Notre plateforme permettra aussi aux entrepreneurs africains ou aux grandes entreprises qui opèrent sur le continent de réaliser des transactions avec le reste du monde et de profiter de la croissance de l’Afrique, de son énorme potentiel.
D’autres implantations sont envisagées, par exemple à Londres ?
Oui, à Londres ; nous regardons aussi du côté de l’Amérique du Nord, du côté de l’Asie et du côté du Moyen-Orient. En fait, nous regardons les marchés stratégiques pour le commerce entre l’Afrique et le reste du monde ! Et vous voyez aujourd’hui que l’Afrique est très tournée vers l’Asie, ainsi que vers le Moyen-Orient et l’Amérique du Nord. Il est naturel que nous regardions comment accompagner nos clients dans ces pays.
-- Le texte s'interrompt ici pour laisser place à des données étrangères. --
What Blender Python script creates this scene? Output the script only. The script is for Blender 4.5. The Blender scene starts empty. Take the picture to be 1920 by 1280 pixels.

Plus généralement, nous explorons les voies et moyens qui nous rapprochent d’une banque panafricaine, afin d’accompagner les entreprises dans le cadre de la ZLECAf. Le marché unique va requérir des banques qui ont les muscles et les ressources nécessaires pour pouvoir couvrir les différents marchés régionaux ! Vista Group a cette ambition. Cela ne passe pas forcément par des acquisitions ; au Nigeria, en Afrique du Sud, par exemple, nous avons de la place pour des partenariats, tandis que les banques locales sont en pleine croissance.